LA CONFIANCE EN SOI (2)
Les
premiers liens nous imprègnent (ou non) d'une confiance
primitive en la vie, sur laquelle se grefferont les bases de toute
expérience à venir. Au-delà de la satisfaction
des besoins, c'est à partir de la qualité de
l'attention reçue que se constitue le ciment de sa résistance
future aux épreuves.
Choyé, un enfant aura plus de
chance de développer une force qui le rassurera lorsqu'il se
trouvera seul. Mais hyper protégé, n'ayant pu
développer ses propres défenses, il ne serait pas pour
autant à bonne école. Autant l'attache qui nourrit de
force intérieure est indispensable autant, une fois inscrites
dans la mémoire les traces de cet attachement sécuritaire,
l'enfant doit éprouver seul cette force intérieure, et
nouer des relations vers d'autres ports d'attaches.
Pour
le tout petit, qui découvre son image dans le regard de sa
mère ou le reflet que lui renvoie un miroir, il est naturel
qu'il s'y accroche, mais à mesure qu'il tend vers l'âge
adulte, il est lui vital de s'en écarter. En effet, le regard
aimant d'une mère nous confirme, mais trop admiratif, il nous
aliène et entraverait l'accès à l'autonomie.
L'objet
transitionnel de Winnicott s'il est accepté et respecté
par l'adulte peut faciliter ce détachement et permettre à
l'enfant de poser les bases d'une confiance en soi en lui apportant
dès le départ un espace potentiel, au sein duquel il se
trouve et se retrouve, se créer et se récréer.
Un champ d'expériences neutre qui n'aura été ni
contesté ni troublé par des ondes négatives et
dont les traces mnésiques le guideront de façon
positive.
Que
nous nous soyons vécu lésé trahi ou abusé
dans la petite enfance, certains comportements dictatoriaux ou
perfectionnistes sont la manifestation compensatrice d'un manque de
confiance, tout comme les coups physiques sont un aveu de faiblesse
qui s'ignore…
Nécessaire pour féconder les germes de
la confiance en soi, le narcissisme enfantin ancre dans la vie et
toute expérience heureuse renforce le sentiment de sécurité
; bien entouré un enfant se sentira plus sûr qu'un
autre, mais une trop grande assurance à travers le déploiement
de forces héroïques disproportionnées en regard de
l'âge, ou une excellence scolaire, allergique à la
moindre baisse de niveau, pourraient dissimuler une inquiétude
profonde ou tendre en fait à rassurer un parent insatiable,
dont le propre sentiment d'insécurité exercerait une
demande implicite mais autoritaire de réparation ou de
valorisation.
Notre
comportement agit comme modèle au niveau de l'inconscient.
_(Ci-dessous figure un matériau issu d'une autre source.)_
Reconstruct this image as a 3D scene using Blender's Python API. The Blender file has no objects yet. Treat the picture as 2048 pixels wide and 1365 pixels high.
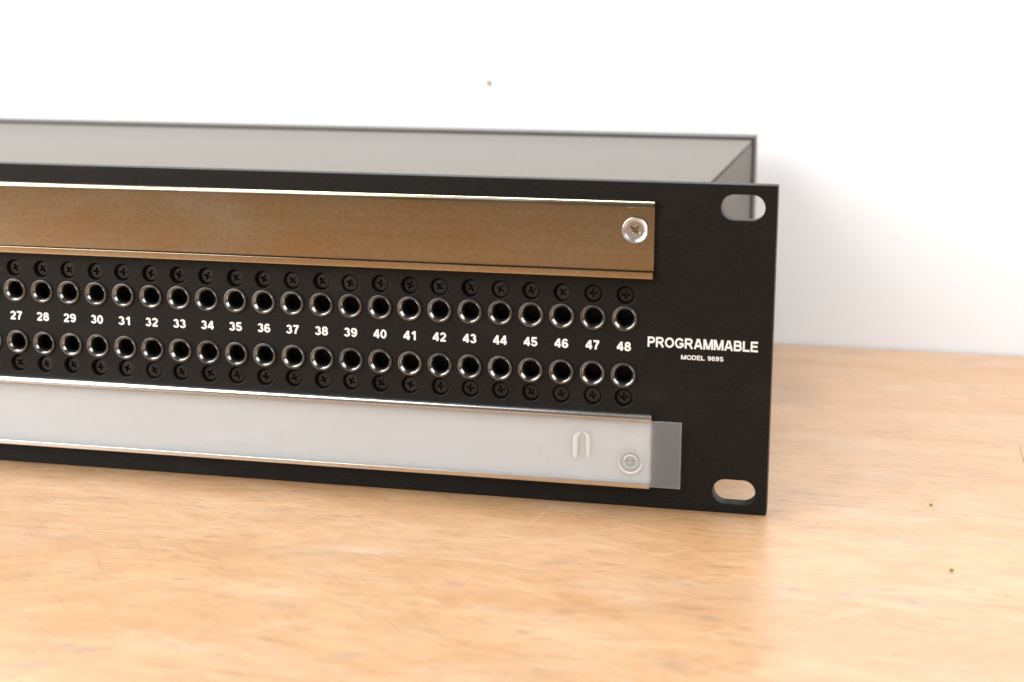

L'enfant a besoin d'être porté, rassuré ; savoir
qu'il peut se reposer sur plus fort que lui pour gagner peu à
peu ces forces qu'il ne songera bientôt plus à mesurer à
celles de ses parents mais à celles de ses semblables le
conforte. Ne pas limiter une volonté de puissance spontanée
qui l'inciterait à un sentiment de supériorité
sur sa mère ou sur son père, pour compenser une
infériorité naturelle, le plongerait dans l'insécurité.
Écho, au présent, de sa généalogie et du
futur dans lequel il se projette, le soi est aussi la famille au sein
de laquelle l'enfant se développe. Il doit pouvoir compter sur
ses parents et non les dominer.
Quel que soit l'amour qu'il lui porte, tout parent est amené à contrecarrer le moi grandissant de son enfant. S'il a confiance en ses actes, en la légitimité de son opposition, aussi sévère semble-t-elle, il communique à son enfant, en même temps que l'esprit des lois, un sentiment d'accord avec soi-même qui l'autorise à heurter la sensibilité de l'enfant pour mieux l'assurer à l'avenir. Autant le contredire par plaisir serait néfaste, autant lui tenir tête pour transmettre l'idée de la vérité d'une éducation en dépit de certains de ses aspects rébarbatifs est stimulant.